Por aqui, as discussões estão a todo vapor. Desde fevereiro deste ano, equipes técnicas formadas por coordenadores, orientadores, assessores de área e professores da Educação Infantil e do Ensino Fundamental se debruçam sobre a Base para fazer uma leitura crítica do documento e uma autorreflexão sobre nossas práticas pedagógicas.  

Em julho, as equipes tiveram a oportunidade de apresentar para todo o corpo pedagógico do Colégio um primeiro diagnóstico das consonâncias e dissonâncias com a Base, bem como a necessidade de incorporar certos objetivos e aprofundar competências específicas. Ainda durante o encontro, cada pessoa pôde contribuir com ideias e apresentar suas demandas de formação continuada, material didático, ajustes no currículo e revisão do projeto pedagógico. Com esse raio-x de cada área e segmento, agora temos condições de traçar os próximos passos de alinhamento com a Base. 

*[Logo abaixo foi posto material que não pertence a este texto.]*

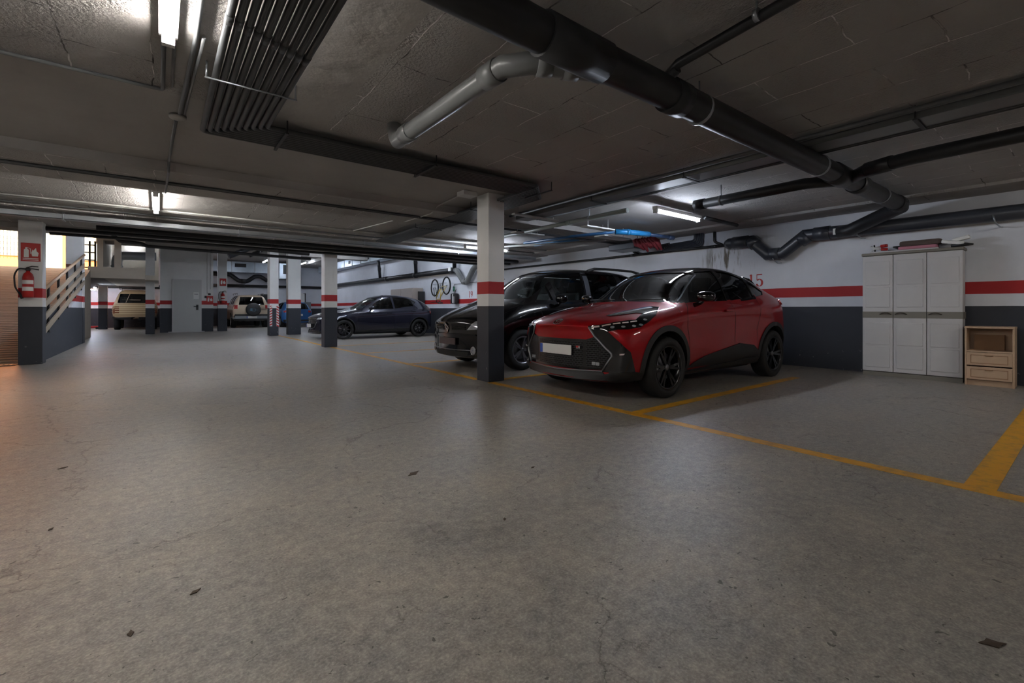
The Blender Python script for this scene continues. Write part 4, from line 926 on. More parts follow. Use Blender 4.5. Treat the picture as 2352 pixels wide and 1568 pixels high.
for x in (.93, 3.66):
    for y in (-.78, .78): hat.wheel(x, y, .325, .21, .235, 10, 'rim_black', double=False)

def boxy(L, hw, zb, zbelt, zroof, hood, xw, xr, rk, rtop):
    """rows for an upright car: hood length, windscreen foot xw, roof start xr, tail rake rk"""
    rows = [(.04, .10, zb+.1, hw*.9, hw*.95, zb+.2, hw*.95, zb+.35, hw*.92, hood-.18, hw*.86, hood-.06, hw*.6, hood-.03, hood-.02)]
    def row(x, k, g, wr, zr, zt, b=0): return (x, k, zb+b, hw*.94, hw*.99, zb+.22, hw, zbelt-.30, hw*.985, g-.10, hw*.93, g, wr, zr, zt)
    rows += [row(.18, .08, hood-.01, hw*.65, hood, hood+.01), row(xw*.6, .04, hood+.02, hw*.65, hood+.035, hood+.045), row(xw, .04, zbelt-.02, hw*.74, zbelt+.02, zbelt+.04),
             row((xw+xr)/2, .04, zbelt, hw*.77, (zbelt+zroof)/2-.03, (zbelt+zroof)/2+.02), row(xr, .02, zbelt, rtop, zroof-.07, zroof-.02), row(xr+.4, 0, zbelt, rtop, zroof-.05, zroof),
             row((xr+L)/2, 0, zbelt, rtop, zroof-.05, zroof), row(L-rk-.25, 0, zbelt, rtop, zroof-.05, zroof-.01), row(L-rk, -.02, zbelt, rtop*.98, zroof-.09, zroof-.04)]
    rows += [(L-rk*.5, -.03, zb+.02, hw*.93, hw*.98, zb+.22, hw*.985, zbelt-.30, hw*.96, zbelt-.10, hw*.90, zbelt, rtop*.95, (zbelt+zroof)/2, (zbelt+zroof)/2+.06),
             (L-.03, -.04, zb+.04, hw*.92, hw*.96, zb+.22, hw*.96, zbelt-.32, hw*.94, zbelt-.14, hw*.88, zbelt-.04, rtop*.92, zbelt+.03, zbelt+.07)]
    return rows
# ---------------- pale gold off-roader with the spare wheel
NR = boxy(4.3, .88, .36, 1.22, 1.80, 1.12, 1.35, 1.85, .20, .66)
NWn = [[(1.85, 1.26), (2.05, 1.68), (2.65, 1.70), (2.65, 1.26)], [(2.75, 1.26), (2.75, 1.70), (3.4, 1.70), (3.4, 1.26)], [(3.5, 1.26), (3.5, 1.70), (3.95, 1.68), (4.02, 1.26)]]
nis = Car('off_road_car', 'pale gold off-road car seen from behind with a covered spare wheel on its tailgate', NR, (3.93, 32.25, 0), R(-90), 'silver_beige', (.85, 3.45), .37, .43,
  [(1.5, .6), (1.5, 1.2), (1.7, 2.0), (4.25, 2.0), (4.25, .6)], NWn, None, rear=([(-.60, 1.24), (.60, 1.24), (.52, 1.66), (-.52, 1.66)], 3.7), lvl=2)
finish_windows(nis, NWn, ['glass_black', 'glass_black', 'glass_black'], None, None)
nis.patch('rear_window', [(4.2, -.60, 1.24), (4.2, .60, 1.24), (4.2, .52, 1.66), (4.2, -.52, 1.66)], (-1, 0, 0), 'glass_black', -.01, .1, both=False, depth=0)
for x in (.85, 3.45):
    for y in (-.76, .76): nis.wheel(x, y, .37, .24, .22, 6, 'rim_silver', double=False)
m = MB(); m.lathe([(0, .12), (.28, .12), (.345, .09), (.36, .03), (.36, -.05), (.33, -.09), (0, -.09)], 'x', (4.42, .06, .98), 40); sp = nis.part('spare_wheel_cover', m, 'cladding')
m = MB(); m.box((4.541, -.16, .955), (4.546, .28, .975)); m.box((4.541, -.10, .90), (4.546, .06-.06, 1.05)); m.lathe([(.085, 0), (.10, 0), (.10, .005), (.085, .005), (.085, 0)], 'x', (4.541, .06, .965), 24); nis.part('cover_emblem', m, mat('faded_blue_print', (.05, .10, .14), .6), sp)
nis.patch('tail_lamp', [(4.25, .66, 1.02), (4.25, .66, 1.22), (4.1, .87, 1.22), (4.1, .87, 1.02)], (-.75, -.65, 0), 'lens_red', .008, .08)
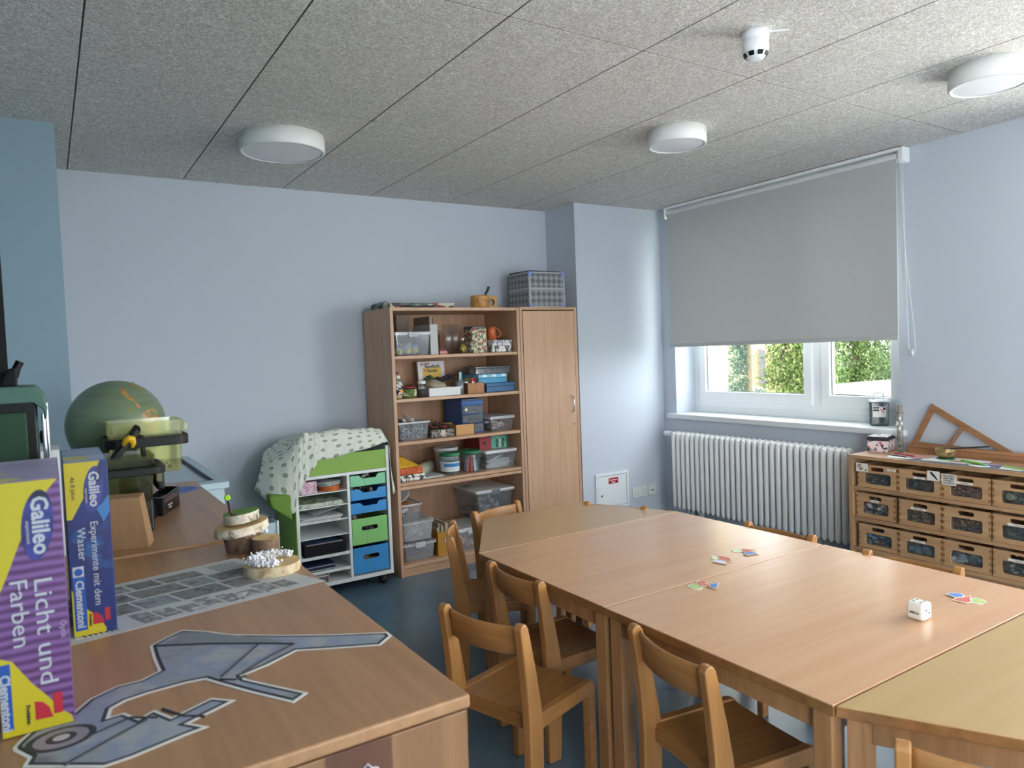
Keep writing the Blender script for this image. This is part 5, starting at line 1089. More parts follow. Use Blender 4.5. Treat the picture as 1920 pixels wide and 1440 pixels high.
part('holder_ring', mb, blk, dv, .002)
part('arm', MB().hexa([(.165, 2.755, 1.135), (.185, 2.755, 1.13), (.262, 2.77, 1.222), (.245, 2.77, 1.232)], [(.165, 2.78, 1.145), (.185, 2.78, 1.14), (.262, 2.80, 1.236), (.245, 2.80, 1.246)]), blk, dv, .003)
part('arm', MB().hexa([(.26, 2.775, 1.13), (.275, 2.775, 1.13), (.275, 2.80, 1.13), (.26, 2.80, 1.13)], [(.255, 2.78, 1.21), (.27, 2.78, 1.205), (.27, 2.80, 1.205), (.255, 2.80, 1.21)]), blk, dv, .003)
part('yellow_knob', MB().tube([(.205, 2.765, 1.182), (.212, 2.75, 1.197), (.222, 2.748, 1.203), (.230, 2.75, 1.20), (.233, 2.755, 1.185), (.230, 2.76, 1.172)], .011, 10, rs=[.007, .010, .012, .012, .010, .006]), mat('knob_yellow', '#e0b21e', .4), dv)
part('clear_tub', tubmesh(.075, .282, 2.60, 2.80, 1.012, 1.155, .012), tub2, dv)
mb = MB().prism(rrect(.062, .312, 2.585, 2.83, .04, 6), 1.095, 1.118, 'XY', holes=[rrect(.074, .284, 2.597, 2.80, .02, 6)])
part('holder_ring', mb, blk, dv, .002)
part('side_block', MB().box(.287, .312, 2.66, 2.83, 1.03, 1.118), blk, dv, .008); part('tub_clip', MB().box(.285, .303, 2.640, 2.658, 1.06, 1.098), tub, dv, .004)
part('post', MB().box(.19, .25, 2.815, 2.87, ZS2+.001, 1.17).box(.21, .245, 2.83, 3.06, 1.03, 1.06), blk, dv, .004)
part('front_body', MB().box(.09, .27, 2.62, 2.80, ZS2, 1.011), mat('body_dark', '#111210', .45), dv, .006)
part('base_slope', MB().hexa([(.245, 2.66, ZS2), (.300, 2.83, ZS2), (.30, 3.02, ZS2), (.20, 3.02, ZS2)], [(.235, 2.66, 1.02), (.286, 2.83, 1.035), (.28, 3.0, 1.035), (.20, 3.0, 1.035)]), blk, dv, .004)
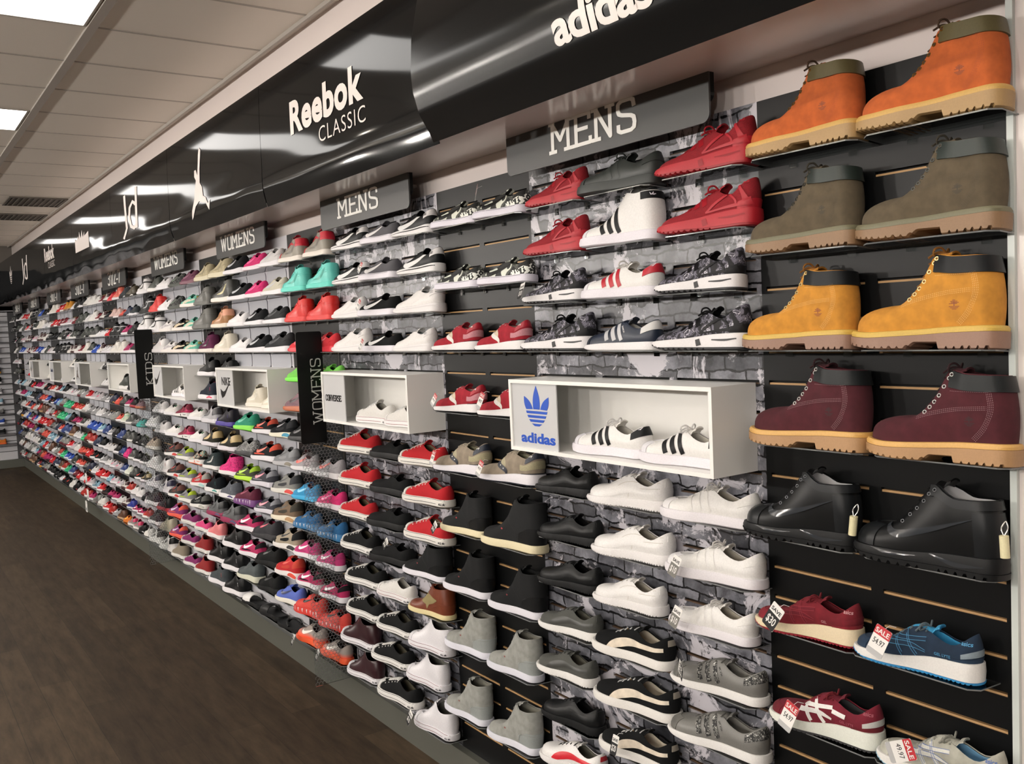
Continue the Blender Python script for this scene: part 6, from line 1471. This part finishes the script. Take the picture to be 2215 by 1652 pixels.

Alguns ajustes, porém, já estão previstos. Em Matemática, vamos antecipar o desenvolvimento do pensamento computacional para o currículo do Ensino Fundamental. Até então, apresentávamos a Matemática Computacional apenas no início do Ensino Médio e não necessariamente com o mesmo rigor no desenvolvimento das competências que a Base agora determina. 

Em outros casos, porém, as diretrizes do documento já começam a ser incorporados no dia a dia. Por exemplo, se o assessor de Língua Portuguesa está falando de ortografia com os professores, ele já aproveita para abordar o tema sob o ponto de vista do desenvolvimento das competências definidas pela BNCC. 

Para o Infantil, não haverá grandes novidades. A Base traz apenas um outro jeito de organizar o trabalho pedagógico, com base nos campos de experiência. Dessa forma, o documento ratifica o que o Vera Cruz já segue: valorizar a experiência da criança e respeitar sua forma de aprender e pensar. 

No Ensino Fundamental, o planejamento das aulas também não será muito impactado. Definir objetivos com base no desenvolvimento de competências tem tudo a ver com nosso jeito de ensinar. Menos cognitivistas e mais direcionados para a experiência da vida escolar, acreditamos que o aprendizado se dá na relação com o conhecimento, com os professores e colegas e com a experiência vivida no coletivo. 

Ainda temos muito por mapear e planejar pela frente. Mas é com serenidade que vamos tomando consciência das nossas necessidades e priorizando o que precisa ser feito até 2020.”